観音勢至あいそろい、慈悲のひかりで世をてらし、縁ある衆生救っては、しばらくの間もやすみなし

観音・勢至の慈光は世界を照曜すると詠われますが、弥陀と観音・勢至の関係はどのようなものでしょう。第3首に「法身の光輪きはもなく 世の盲冥をてらすなり」とありましたが、弥陀の光明はわれらを直接に照らすのではなく、観音・勢至を媒介として「世の盲冥」を照らすと受けとるべきでしょう。つまり観音・勢至とは弥陀の光明をわれらにつなぐ役割をする菩薩たち(善知識、あるいは「よきひと」)を代表しているということです。これは弥陀の名号についても同じで、南無阿弥陀仏は弥陀から直にわれらに与えられるのではなく、人づてにリレーされてくるものです。『歎異抄』2章の「弥陀の本願まことにおはしまさば、釈尊の説教虚言なるべからず。仏説まことにおはしまさば、善導の御釈虚言したまふべからず。善導の御釈まことならば、云々」はそれを言っているのに違いありません。

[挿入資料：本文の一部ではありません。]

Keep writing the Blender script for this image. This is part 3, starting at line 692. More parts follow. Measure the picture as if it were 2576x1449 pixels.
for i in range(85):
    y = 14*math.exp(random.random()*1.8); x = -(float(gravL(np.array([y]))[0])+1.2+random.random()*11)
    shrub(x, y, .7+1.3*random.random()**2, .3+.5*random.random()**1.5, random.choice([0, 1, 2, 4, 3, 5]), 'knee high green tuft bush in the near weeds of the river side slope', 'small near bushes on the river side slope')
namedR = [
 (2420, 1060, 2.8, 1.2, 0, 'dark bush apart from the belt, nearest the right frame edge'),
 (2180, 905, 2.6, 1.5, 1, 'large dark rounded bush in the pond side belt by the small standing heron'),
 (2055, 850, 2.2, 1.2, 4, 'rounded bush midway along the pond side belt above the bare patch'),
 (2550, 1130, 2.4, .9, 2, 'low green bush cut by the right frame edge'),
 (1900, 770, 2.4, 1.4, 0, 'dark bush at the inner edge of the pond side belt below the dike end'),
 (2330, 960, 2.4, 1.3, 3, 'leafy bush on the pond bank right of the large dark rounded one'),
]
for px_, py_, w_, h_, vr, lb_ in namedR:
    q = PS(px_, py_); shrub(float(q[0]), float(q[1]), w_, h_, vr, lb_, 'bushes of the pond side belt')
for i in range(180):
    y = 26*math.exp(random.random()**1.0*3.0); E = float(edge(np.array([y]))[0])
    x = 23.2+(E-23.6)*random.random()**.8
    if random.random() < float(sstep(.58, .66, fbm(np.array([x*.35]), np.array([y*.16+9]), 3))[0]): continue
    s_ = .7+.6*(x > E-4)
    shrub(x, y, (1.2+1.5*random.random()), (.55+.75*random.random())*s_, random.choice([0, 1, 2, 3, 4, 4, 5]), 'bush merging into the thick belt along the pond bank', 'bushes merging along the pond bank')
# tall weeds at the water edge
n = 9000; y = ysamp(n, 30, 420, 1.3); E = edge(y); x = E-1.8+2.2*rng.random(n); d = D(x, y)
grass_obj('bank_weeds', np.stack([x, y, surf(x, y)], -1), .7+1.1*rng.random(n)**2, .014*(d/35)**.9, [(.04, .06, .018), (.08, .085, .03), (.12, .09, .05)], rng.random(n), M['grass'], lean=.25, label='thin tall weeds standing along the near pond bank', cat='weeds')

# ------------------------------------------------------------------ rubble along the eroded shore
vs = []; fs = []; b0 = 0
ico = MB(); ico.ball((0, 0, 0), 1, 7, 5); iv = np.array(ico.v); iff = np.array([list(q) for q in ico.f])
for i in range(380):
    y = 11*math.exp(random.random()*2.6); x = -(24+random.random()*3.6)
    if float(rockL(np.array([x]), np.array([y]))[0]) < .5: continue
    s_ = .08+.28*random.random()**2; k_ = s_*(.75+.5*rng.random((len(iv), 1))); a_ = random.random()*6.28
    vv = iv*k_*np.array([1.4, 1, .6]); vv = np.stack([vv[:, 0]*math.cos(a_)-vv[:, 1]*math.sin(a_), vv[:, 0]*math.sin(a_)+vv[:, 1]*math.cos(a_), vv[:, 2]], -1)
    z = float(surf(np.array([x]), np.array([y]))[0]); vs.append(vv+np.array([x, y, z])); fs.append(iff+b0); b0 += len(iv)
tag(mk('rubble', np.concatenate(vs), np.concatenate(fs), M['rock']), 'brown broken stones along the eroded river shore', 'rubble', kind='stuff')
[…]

不思議な「ひかり(光明)」や「こえ(名号)」はどこか宇宙のかなたからやってきますが、それがわれらに届くのは目の前にいる「よきひと」を通してです。「よきひと」はまず有縁の人に「ひかり」と「こえ」を届け、それを受けとった人がまた「よきひと」となってその有縁の人に「ひかり」と「こえ」を届けるというようにして弥陀の本願はその悠久の歴史をつくっていくのです。弥陀の本願は悠久の歴史として存在するということから大事なことが出てきます。われらはその歴史のなかで「よきひと」を通して弥陀の本願を受けとりますが、それは決してそれだけで完結しないということです。「よきひと」から弥陀の本願を受けとったわれらは、みずから「よきひと」としてまた誰かに弥陀の本願を受け渡すことになるのです。

本願を受けとることと(これが往相です)、本願を受け渡すことは(これが還相です)、切り離しがたく結びついているのです。だからこそ弥陀の本願は悠久の歴史として連綿とつづいていくことになります。